• [Task description]: Only the lines from the one containing "Write a Blender" through the one containing "COL = scene.collection" should be output, both ends included and exactly as they appear, minus any pictures.

• [Data supplied]:
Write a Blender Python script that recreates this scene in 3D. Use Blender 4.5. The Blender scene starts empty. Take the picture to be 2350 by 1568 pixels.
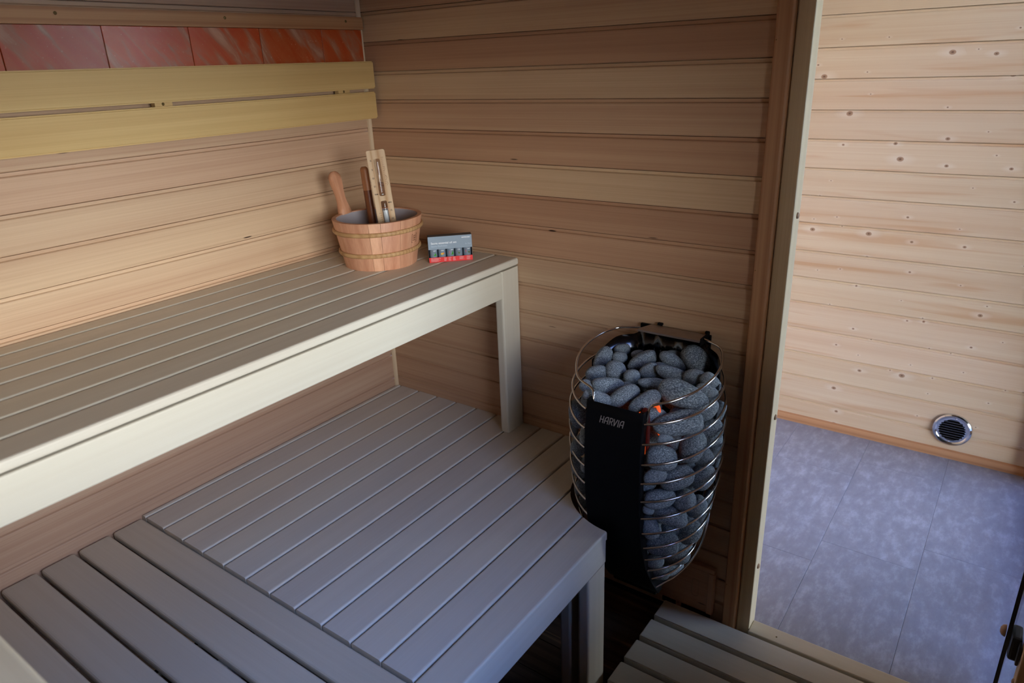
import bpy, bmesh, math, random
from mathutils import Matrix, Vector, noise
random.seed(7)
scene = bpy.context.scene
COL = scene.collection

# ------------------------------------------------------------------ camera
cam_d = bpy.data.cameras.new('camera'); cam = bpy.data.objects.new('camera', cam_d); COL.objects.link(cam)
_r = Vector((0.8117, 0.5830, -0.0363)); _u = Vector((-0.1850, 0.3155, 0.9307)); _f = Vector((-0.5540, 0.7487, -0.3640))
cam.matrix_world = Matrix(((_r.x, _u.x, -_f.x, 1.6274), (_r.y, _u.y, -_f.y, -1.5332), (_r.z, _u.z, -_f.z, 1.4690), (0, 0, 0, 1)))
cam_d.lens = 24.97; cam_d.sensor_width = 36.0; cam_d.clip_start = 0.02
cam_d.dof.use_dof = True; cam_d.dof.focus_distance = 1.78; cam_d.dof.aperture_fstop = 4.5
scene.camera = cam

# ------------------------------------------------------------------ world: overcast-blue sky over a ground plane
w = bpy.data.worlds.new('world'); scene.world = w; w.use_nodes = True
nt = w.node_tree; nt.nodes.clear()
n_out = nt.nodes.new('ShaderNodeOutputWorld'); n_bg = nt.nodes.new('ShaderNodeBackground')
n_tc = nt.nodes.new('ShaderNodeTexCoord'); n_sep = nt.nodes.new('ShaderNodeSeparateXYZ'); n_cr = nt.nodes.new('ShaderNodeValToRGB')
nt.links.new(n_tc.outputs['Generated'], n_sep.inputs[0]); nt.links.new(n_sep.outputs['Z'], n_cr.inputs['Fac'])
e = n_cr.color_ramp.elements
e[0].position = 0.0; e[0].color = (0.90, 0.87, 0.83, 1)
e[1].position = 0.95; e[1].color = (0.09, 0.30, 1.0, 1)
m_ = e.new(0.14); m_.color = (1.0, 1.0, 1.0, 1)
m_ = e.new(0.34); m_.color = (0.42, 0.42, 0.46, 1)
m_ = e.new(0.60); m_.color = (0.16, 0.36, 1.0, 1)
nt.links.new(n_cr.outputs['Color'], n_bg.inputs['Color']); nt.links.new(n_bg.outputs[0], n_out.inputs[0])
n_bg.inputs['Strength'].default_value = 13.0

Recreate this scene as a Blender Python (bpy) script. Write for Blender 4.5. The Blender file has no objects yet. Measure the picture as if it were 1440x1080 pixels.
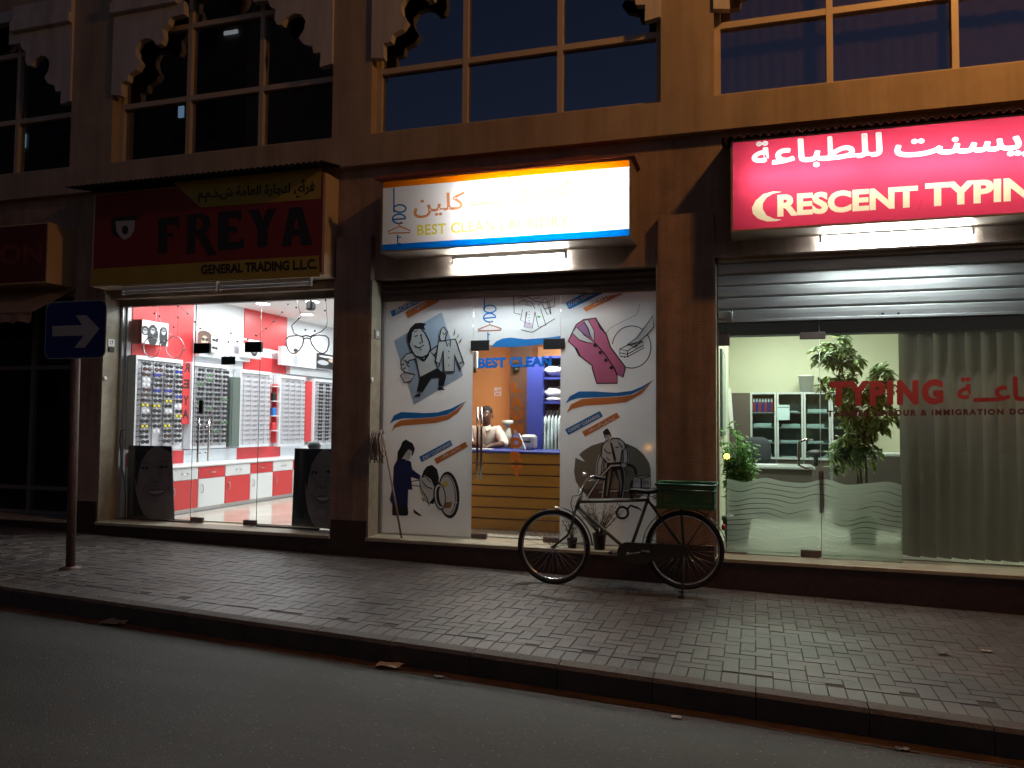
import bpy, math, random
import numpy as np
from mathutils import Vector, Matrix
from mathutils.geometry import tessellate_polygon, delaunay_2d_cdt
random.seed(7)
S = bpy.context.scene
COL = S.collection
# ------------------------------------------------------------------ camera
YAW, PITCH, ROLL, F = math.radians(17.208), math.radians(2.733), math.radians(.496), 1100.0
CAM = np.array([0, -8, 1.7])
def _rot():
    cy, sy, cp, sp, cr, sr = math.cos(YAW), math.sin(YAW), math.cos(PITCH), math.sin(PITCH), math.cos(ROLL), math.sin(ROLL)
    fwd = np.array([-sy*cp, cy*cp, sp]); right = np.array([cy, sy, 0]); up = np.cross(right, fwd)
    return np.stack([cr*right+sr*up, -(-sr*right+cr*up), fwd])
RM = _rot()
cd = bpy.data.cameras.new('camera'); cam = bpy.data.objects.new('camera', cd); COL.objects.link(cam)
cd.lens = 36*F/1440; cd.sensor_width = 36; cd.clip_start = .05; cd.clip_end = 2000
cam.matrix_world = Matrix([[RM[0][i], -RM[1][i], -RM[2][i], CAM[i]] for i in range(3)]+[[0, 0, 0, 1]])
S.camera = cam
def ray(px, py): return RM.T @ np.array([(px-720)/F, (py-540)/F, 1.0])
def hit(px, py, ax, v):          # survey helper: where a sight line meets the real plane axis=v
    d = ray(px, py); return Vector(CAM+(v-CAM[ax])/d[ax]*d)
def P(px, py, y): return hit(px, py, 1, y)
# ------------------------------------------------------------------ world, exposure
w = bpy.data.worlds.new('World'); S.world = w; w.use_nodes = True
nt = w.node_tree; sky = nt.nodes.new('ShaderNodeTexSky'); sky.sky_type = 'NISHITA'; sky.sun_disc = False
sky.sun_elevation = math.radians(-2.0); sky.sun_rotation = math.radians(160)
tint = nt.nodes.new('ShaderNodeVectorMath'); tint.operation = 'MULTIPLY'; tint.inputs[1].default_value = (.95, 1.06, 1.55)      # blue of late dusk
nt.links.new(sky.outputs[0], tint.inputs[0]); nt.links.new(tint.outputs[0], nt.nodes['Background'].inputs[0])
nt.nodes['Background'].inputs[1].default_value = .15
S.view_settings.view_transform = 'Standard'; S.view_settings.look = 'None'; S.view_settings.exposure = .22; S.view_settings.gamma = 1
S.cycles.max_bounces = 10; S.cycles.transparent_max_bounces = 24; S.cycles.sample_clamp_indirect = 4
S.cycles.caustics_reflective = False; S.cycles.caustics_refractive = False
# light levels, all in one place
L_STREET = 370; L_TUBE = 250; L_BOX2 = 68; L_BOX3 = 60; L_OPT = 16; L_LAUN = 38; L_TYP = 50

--

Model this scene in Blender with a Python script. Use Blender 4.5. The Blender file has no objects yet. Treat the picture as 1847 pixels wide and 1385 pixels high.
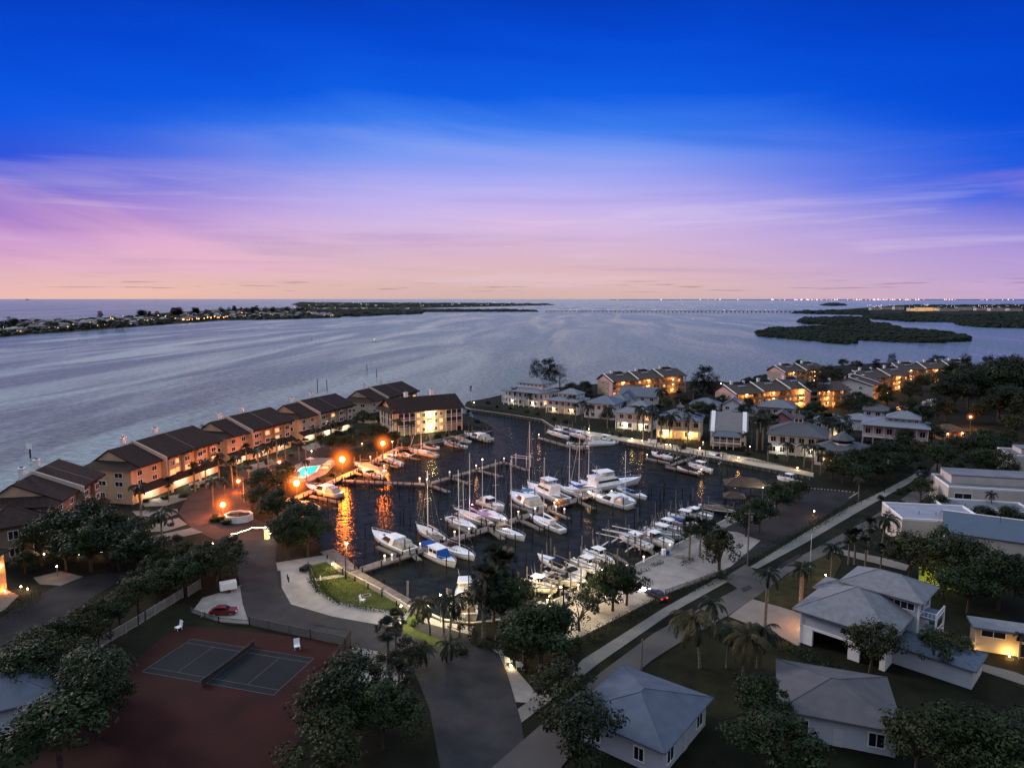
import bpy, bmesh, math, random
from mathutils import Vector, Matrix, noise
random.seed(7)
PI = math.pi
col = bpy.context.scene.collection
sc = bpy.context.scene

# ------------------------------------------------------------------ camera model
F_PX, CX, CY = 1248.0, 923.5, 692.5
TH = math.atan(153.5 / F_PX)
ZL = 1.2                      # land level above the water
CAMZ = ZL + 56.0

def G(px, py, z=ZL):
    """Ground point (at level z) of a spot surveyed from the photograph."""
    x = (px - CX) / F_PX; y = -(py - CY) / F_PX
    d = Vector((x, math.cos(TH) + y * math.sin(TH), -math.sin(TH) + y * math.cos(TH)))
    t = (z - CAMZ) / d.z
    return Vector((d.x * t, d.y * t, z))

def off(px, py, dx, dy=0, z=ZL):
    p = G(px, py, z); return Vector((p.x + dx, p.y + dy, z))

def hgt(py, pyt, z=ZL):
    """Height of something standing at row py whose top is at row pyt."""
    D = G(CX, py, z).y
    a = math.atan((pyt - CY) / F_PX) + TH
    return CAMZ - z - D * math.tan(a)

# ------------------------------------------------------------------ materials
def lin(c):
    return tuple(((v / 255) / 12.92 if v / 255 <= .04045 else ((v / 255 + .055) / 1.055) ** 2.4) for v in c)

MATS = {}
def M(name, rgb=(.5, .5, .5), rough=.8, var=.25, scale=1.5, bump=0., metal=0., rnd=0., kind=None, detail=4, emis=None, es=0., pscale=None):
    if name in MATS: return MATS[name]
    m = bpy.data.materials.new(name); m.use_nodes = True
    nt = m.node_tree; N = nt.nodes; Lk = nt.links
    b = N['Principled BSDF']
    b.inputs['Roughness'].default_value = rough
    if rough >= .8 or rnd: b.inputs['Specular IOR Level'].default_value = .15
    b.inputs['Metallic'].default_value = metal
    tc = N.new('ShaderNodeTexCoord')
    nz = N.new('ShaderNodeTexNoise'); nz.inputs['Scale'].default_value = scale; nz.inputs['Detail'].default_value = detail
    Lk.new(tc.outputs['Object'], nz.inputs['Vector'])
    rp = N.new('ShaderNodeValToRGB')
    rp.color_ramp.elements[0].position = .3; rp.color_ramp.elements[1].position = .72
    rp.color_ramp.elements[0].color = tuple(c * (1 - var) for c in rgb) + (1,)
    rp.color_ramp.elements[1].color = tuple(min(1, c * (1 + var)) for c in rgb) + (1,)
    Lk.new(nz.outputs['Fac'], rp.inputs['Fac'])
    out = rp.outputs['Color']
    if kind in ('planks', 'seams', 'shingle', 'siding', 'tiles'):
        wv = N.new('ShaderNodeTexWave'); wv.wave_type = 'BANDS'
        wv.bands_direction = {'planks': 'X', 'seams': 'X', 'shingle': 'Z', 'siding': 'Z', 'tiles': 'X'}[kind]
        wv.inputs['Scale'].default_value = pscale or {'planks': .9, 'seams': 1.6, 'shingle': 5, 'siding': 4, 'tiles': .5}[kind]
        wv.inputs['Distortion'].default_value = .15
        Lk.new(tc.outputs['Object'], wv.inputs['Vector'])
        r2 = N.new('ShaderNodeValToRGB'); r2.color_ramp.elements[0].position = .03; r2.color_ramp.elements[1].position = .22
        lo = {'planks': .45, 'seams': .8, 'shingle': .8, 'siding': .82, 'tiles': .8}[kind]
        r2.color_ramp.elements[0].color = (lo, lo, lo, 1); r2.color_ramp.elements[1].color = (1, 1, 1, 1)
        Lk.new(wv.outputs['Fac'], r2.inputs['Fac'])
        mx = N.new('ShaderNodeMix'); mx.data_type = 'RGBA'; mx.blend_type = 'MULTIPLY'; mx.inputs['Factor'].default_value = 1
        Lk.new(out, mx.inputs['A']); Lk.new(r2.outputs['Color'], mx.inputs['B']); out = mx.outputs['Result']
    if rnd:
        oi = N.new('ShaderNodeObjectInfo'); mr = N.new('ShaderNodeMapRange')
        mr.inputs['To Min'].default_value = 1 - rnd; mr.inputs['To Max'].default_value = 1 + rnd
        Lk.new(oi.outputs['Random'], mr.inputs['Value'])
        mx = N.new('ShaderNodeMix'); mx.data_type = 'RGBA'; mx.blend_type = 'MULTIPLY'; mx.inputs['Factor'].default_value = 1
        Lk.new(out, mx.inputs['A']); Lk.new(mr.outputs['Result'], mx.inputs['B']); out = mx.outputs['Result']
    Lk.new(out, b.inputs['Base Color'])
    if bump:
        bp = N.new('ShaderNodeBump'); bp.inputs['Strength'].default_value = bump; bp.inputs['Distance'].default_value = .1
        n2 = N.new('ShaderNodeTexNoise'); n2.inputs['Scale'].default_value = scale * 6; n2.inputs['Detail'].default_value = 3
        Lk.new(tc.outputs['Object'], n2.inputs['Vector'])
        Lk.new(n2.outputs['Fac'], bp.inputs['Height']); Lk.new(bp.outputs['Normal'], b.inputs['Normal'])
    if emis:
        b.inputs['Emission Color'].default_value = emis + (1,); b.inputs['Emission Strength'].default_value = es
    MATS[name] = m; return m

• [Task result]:
Write a Blender Python script that recreates this scene in 3D. Use Blender 4.5. The Blender scene starts empty. Take the picture to be 2350 by 1568 pixels.
import bpy, bmesh, math, random
from mathutils import Matrix, Vector, noise
random.seed(7)
scene = bpy.context.scene
COL = scene.collection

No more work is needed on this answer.